Pour une estrangère qui arrive en terre marseillaise, difficile de passer à côté du phénomène foot. Ces temps-ci, il y a l’Euro, bien sûr, mais d’ordinaire à Marseille, le foot c’est l’OM. Et l’OM, ça se passe au Stade Vélodrome.
Ce stade, je dois confesser n’avoir jamais pensé y mettre les pieds. C’est que je n’ai pas tellement la passion du ballon rond. Heureusement, il y a dans mon entourage des marseillais qui n’ont pas ce défaut et un collègue fort généreux s’est même proposé de m’y inviter pour que je puisse en vivre une fois l’expérience.
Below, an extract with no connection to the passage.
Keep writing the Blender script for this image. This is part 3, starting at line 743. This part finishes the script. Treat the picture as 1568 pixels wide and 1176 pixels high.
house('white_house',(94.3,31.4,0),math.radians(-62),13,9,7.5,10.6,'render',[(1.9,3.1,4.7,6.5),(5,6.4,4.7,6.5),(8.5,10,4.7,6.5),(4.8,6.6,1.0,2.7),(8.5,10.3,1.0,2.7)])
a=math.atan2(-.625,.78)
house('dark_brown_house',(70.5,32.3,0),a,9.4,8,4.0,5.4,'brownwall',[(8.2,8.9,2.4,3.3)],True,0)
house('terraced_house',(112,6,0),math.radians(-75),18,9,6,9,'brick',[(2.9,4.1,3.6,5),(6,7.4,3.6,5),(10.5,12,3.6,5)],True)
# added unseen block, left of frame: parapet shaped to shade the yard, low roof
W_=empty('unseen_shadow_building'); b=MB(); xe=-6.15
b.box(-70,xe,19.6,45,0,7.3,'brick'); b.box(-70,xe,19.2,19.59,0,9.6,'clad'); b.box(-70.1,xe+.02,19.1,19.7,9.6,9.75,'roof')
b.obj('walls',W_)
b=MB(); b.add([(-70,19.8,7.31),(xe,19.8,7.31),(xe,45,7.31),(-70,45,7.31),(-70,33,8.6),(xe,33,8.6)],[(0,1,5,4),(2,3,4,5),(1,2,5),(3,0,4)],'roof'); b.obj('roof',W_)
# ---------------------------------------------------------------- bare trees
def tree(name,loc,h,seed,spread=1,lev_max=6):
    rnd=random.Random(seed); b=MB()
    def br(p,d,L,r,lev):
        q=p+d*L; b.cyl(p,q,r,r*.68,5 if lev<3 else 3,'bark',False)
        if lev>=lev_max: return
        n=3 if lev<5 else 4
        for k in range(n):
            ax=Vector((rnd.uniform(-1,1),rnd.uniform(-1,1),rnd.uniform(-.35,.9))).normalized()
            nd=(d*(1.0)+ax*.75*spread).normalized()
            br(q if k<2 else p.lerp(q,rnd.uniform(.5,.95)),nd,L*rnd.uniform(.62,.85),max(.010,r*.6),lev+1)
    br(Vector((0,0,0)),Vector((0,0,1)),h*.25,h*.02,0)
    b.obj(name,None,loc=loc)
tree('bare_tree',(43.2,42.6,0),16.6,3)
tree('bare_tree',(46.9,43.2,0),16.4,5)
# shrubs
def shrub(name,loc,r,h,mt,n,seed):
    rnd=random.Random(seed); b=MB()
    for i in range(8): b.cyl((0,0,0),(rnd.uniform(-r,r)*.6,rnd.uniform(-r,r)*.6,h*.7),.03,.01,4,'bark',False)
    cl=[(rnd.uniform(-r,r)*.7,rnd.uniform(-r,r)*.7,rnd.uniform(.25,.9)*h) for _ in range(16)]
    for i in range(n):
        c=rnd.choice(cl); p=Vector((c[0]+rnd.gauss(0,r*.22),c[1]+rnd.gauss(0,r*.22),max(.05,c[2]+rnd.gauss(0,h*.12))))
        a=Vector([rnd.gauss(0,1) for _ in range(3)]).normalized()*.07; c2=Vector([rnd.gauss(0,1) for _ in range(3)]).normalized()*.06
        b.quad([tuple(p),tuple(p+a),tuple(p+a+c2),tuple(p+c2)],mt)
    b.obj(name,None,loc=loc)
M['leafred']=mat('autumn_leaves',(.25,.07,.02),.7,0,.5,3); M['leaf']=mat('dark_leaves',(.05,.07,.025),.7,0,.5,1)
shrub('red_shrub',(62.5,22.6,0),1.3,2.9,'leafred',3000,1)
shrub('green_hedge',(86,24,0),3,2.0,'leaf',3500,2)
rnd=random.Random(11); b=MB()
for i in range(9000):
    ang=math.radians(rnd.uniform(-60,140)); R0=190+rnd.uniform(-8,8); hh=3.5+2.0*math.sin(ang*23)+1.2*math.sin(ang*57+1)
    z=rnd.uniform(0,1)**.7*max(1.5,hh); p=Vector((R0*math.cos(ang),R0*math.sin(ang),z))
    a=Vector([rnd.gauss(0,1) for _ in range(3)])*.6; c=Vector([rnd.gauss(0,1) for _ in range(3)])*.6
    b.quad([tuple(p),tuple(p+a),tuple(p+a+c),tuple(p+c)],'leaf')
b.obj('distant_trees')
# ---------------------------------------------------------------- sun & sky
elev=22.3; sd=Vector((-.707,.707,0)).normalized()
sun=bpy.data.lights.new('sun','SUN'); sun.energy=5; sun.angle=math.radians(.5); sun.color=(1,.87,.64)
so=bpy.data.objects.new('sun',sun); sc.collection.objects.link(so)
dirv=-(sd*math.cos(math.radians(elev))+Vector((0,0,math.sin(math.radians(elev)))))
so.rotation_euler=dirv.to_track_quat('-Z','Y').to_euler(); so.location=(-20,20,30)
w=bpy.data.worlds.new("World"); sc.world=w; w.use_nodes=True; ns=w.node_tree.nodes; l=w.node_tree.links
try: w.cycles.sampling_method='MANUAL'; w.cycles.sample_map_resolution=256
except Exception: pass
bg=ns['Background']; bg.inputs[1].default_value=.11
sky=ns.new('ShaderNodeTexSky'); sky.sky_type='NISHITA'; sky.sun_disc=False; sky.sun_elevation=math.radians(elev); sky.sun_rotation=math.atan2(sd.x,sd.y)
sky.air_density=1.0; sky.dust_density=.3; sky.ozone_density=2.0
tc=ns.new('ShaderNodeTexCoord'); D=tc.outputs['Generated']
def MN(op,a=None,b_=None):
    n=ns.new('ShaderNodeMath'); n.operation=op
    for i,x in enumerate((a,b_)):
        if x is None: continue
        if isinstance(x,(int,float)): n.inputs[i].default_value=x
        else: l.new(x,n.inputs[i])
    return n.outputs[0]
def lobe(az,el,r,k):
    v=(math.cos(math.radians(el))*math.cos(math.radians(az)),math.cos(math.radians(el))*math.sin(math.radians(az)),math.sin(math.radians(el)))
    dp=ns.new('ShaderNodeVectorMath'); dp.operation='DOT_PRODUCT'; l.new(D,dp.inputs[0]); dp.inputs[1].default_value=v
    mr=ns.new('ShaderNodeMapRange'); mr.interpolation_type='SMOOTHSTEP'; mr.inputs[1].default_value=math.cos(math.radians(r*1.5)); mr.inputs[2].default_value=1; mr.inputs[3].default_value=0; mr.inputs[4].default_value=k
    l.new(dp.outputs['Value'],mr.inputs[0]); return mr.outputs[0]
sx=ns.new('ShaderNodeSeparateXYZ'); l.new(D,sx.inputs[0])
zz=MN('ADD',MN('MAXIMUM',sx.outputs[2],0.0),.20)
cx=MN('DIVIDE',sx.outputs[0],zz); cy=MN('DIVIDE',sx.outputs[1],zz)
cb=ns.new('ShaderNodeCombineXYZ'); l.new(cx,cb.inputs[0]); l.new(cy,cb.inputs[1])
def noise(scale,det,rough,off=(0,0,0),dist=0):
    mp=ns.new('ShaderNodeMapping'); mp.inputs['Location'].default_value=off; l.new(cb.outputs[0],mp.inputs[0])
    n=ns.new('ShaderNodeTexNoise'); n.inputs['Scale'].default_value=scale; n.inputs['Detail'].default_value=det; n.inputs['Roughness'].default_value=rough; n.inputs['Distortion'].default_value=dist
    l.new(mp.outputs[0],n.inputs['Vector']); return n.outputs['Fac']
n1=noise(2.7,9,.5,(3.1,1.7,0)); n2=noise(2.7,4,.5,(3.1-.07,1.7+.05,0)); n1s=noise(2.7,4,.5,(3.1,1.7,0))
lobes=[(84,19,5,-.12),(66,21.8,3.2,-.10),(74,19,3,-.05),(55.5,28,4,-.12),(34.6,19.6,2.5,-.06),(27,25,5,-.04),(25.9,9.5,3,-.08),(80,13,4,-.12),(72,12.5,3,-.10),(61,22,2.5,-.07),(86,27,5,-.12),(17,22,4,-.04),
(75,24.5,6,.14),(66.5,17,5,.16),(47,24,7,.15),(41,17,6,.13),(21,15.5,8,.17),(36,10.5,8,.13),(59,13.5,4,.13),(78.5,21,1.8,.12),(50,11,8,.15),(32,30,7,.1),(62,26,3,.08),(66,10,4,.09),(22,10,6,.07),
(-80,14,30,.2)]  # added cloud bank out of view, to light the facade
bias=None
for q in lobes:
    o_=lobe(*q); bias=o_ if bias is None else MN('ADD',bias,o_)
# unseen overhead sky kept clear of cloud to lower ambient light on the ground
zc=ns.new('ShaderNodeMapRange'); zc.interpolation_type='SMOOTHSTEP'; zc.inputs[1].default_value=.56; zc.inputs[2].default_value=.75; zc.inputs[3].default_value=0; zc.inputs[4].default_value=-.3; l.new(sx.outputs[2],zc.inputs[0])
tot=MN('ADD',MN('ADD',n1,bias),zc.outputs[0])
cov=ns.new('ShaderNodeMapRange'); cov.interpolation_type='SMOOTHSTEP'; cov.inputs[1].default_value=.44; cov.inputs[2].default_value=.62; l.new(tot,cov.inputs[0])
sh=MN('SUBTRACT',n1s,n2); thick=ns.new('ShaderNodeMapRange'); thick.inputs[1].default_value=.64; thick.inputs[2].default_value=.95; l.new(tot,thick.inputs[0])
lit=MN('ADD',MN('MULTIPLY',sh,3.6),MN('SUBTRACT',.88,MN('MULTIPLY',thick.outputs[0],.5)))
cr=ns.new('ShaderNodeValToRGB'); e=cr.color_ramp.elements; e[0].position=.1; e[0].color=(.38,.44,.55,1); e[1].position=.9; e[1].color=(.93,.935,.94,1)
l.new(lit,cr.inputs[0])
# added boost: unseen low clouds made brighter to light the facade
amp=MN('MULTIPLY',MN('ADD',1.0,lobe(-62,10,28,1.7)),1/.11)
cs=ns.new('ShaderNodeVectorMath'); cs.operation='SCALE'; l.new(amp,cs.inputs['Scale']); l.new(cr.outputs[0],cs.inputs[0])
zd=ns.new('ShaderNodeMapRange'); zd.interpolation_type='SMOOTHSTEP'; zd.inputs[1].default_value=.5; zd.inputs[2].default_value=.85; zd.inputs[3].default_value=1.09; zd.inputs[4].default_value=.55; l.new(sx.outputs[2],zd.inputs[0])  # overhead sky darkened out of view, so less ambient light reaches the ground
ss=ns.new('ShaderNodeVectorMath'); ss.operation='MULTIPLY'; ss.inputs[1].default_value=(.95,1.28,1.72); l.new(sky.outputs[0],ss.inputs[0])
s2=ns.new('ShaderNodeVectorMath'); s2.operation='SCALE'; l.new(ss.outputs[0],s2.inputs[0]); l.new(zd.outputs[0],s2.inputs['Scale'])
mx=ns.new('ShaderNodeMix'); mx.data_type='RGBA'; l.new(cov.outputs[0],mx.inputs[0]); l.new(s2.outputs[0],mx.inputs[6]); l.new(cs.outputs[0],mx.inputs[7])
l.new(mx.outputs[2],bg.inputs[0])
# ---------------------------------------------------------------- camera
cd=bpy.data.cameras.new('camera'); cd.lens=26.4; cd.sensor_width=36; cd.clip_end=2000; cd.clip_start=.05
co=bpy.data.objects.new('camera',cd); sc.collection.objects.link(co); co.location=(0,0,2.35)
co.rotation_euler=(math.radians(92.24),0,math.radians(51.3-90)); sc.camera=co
Me voici donc cheminant au cœur de la nuit provençale lorsque l’imposant Stade Vélodrome fait son apparition. J’ai beau être passée devant maintes fois, je n’ai jamais jusqu’alors été frappée par sa majesté. Gigantesque édifice d’une blancheur flamboyante, il domine l’obscurité. C’est timidement que je m’en approche, suivant la file grouillante des supporters, jusqu’à ce qu’il me semble ne plus le voir qu’à travers mes oreilles. Un incroyable concert de chants et de cris s’élève de ses entrailles, jusqu’à m’en faire vibrer le cœur. L’effet est tel que je n’en ai jusqu’à ce jour toujours pas oublié l’écho.
La structure qui m’entoure est titanesque. Tout en grimpant ses marches, je ressens pour la première fois l’effervescence de ce lieu animé par la passion. Ce n’est qu’une fois sur ses sièges, toutefois, que je peux réellement en saisir toute l’ampleur. Assise là, au sein de cette bouche béante dont les 67 000 dents entonnent leurs chants, je me sens bien minuscule. Je n’étais pas née en 1937, lorsqu’il a été baptisé. Je l’ai bien croisé avant qu’on l’appelle Nouveau, mais ce soir là, je réalise que ce vélodrome, je ne l’ai jamais vraiment regardé. Et face au match qui débute, c’est toute sa légende qui vient soudain me frapper.
L’ami qui m’accompagne a à peine le temps de m’expliquer les enjeux de cette 8ème journée de Ligue 1, que déjà l’OM marque son premier but. Le public crie, se lève et explose en une volée d’ivresse collective – sauf, peut-être, pour les supporters de l’équipe adverse. La partition jouée est d’une telle intensité qu’elle parait surnaturelle. Les gens sautent, hurlent, se serrent dans les bras, commentent l’action à peine passée. L’amour des marseillais pour leur olympique est si grand qu’il parvient sans effort à m’emporter, là où s’entrecroisent tangible et mystique. Il y a bien ce speaker qui m’ennuie, à huer l’AS Saint-Etienne (venant ainsi bousculer la naïveté de l’estrangère pour qui le foot symbolise esprit d’équipe et pas compétitivité) et puis, finalement, je finis par siffler en chœur pour mieux m’élever de joie lorsque le second but est marqué. Face à moi, le virage nord éclate en chants et en couleurs, arborant une immense banderole scintillante qui porte les initiales vénérées : O.M. La frénésie est stupéfiante, éloquente. Je suis témoin ce soir-là d’une chose que, dans mon ignorance, je n’avais jamais pu que concevoir. Virage nord et virage sud scandent en canon le fameux « Aux armes », chant des supporters qui envahit le stade dans une harmonie euphorisante.
Autour de moi, les gens échangent, sourient, respirent au gré du ballon. Intrépide, Bielsa mène son équipe avec le petit grain de folie qui le caractérise. Son approche offensive ne laisse aucun répit aux stéphanois, qui se défendent avec ardeur et la taille du terrain s’impose à moi tandis que je vois les joueurs tenter de défendre leurs couleurs. Le match passionne, tient en haleine et si les phocéens s’avèrent moins tranchants lors de la seconde mi-temps, le rythme ne se relâche pas.
Lorsque la victoire de Marseille est prononcée, le stade détone à l’instar d’un feu d’artifice. Le final est presque homérique. Car voilà bien un don des passionnés : mettre tant de sincérité dans leur adoration, qu’ils finissent par vous en transmettre un peu. A cet égard, je crois que Marseille et moi nous nous sommes bien trouvés.
C’est à regret que je quitte les rangs du Stade Vélodrome, alors que l’allégresse reste avec moi. L’étincelle qui est née ce 28 septembre 2014 se ravivera chaque fois que je le croiserai, sourire bienveillant dans le paysage qui vient me remémorer l’émotion extraordinaire que j’y ai découvert. Il faut croire que l’estrangère ne l’est plus tout à fait.